Four ways to deal with difficult coworkers

by Human Capital03 Sep 2014
Everyone has experienced working with someone who is difficult, and unfortunately being in HR does not protect us from the unprofessional behaviours of others. So how can you adapt and deal with someone whose behaviour is making your tasks and job more difficult?

“The solution lies in creating a solution,” said Rhonda Scharf, of On The Right Track – Training & Consulting Inc. “By creating a strategy you will instantly feel more in control of the situation and will be better prepared to handle your difficult person professionally and calmly.”

Scharf suggested the following steps to start improving the situation:

1. Don’t give up
Sometimes we need to focus on surviving whatever crisis we are in. Maybe we are keeping the job we don’t love because we need the benefits for right now. It doesn’t have to be a life sentence. It is just for right now. We often tend to look too far into the future and say, “I can’t do this for the rest of my life.” Okay, so let’s not worry about the rest of your life, and say “I can do this for this week,” and so on.

2. Stay in control
When you let others control you, you’re writing your own death sentence. You need to continue to make the choices that keep you in control.

3. Don’t become a victim
Maybe the person has the authority to fire you, to ruin your reputation or to make your life much, much worse than it is now. That doesn’t mean you need to be their victim. Don’t allow your difficult person that much space in your life. Refuse to become their victim. Be aware of what they can or cannot do, but stop yourself from the negativity that becoming a victim perpetuates.

4. Change the situation
Create a strategy that will allow you to keep your job, keep your sanity and allow you to survive the situation. Plan your actions one day at a time (one hour at a time if appropriate). Let your strategy be your secret weapon to survival.

COMMENTS

  • by Bernie Althofer 3/09/2014 1:14:10 PM

    Over the years, one of the issues that has come in relation to workplace bullying and the difficult worker/manager is the lack of use of organisational systems and processes to address behaviour. In addition, the other aspect that goes hand in hand with that is the lack of coaching provided across the board for managers and workers alike (irrespective of whether or not they are in HR or somewhere else).

    The four key points identified in the article are important. It is also important that individuals be provided with the knowledge and skills required to enact those points without their action resulting in adverse conflict.

    In addition, I would suggest that a key solution in solutions is actually getting the difficult person to change e.g. provide them with coaching, change the hazards or contributing factors, address the environmental issues. Unfortunately, in my experience some of the difficult workers end up believing that because no-one spoke to them about their behaviour or conduct, what they were doing was appropriate. Sometimes the behaviour has to be called for what it is.
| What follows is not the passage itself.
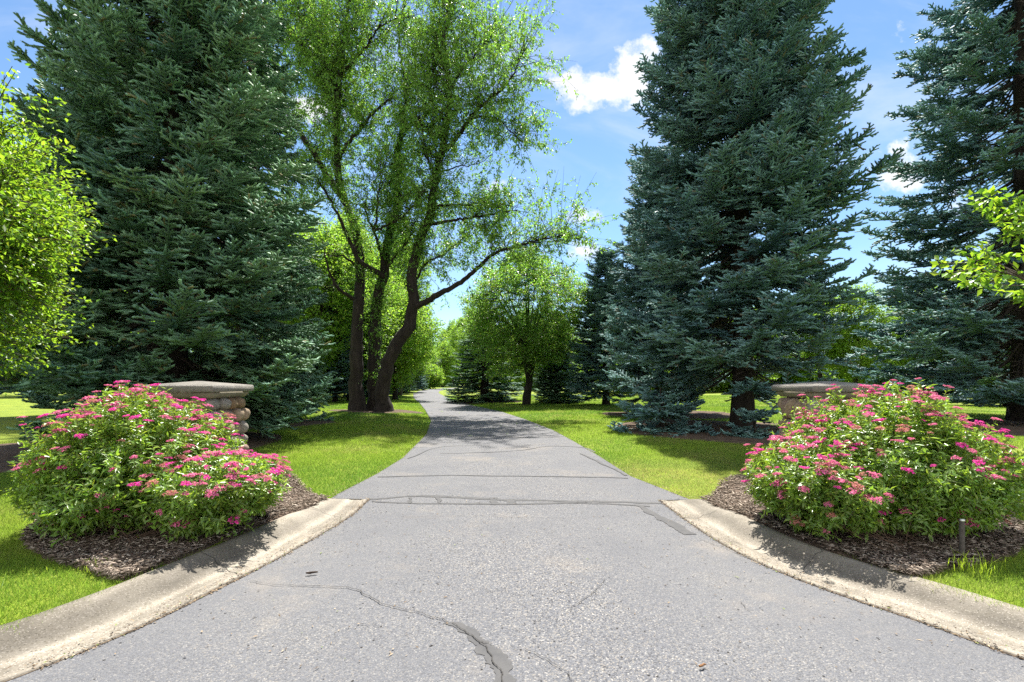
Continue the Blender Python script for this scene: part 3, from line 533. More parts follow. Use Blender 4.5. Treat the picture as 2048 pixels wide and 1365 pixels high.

    Given the amount of discussion regarding 'involvement' and 'the unwilling bystander', there is an increased possibility even making a decision to 'fly under the radar' or to 'keep your head down' is going to result in attention i.e. the investigator who identifies you and your action.

    That said, decisions to address the difficult person and their behaviour is never easy, and for some workers, the safest option in the short term is to keep their head down, look for alternative employment and try and avoid being a target, for they know who the person is connected to, and the 'payback' of reporting their behaviour.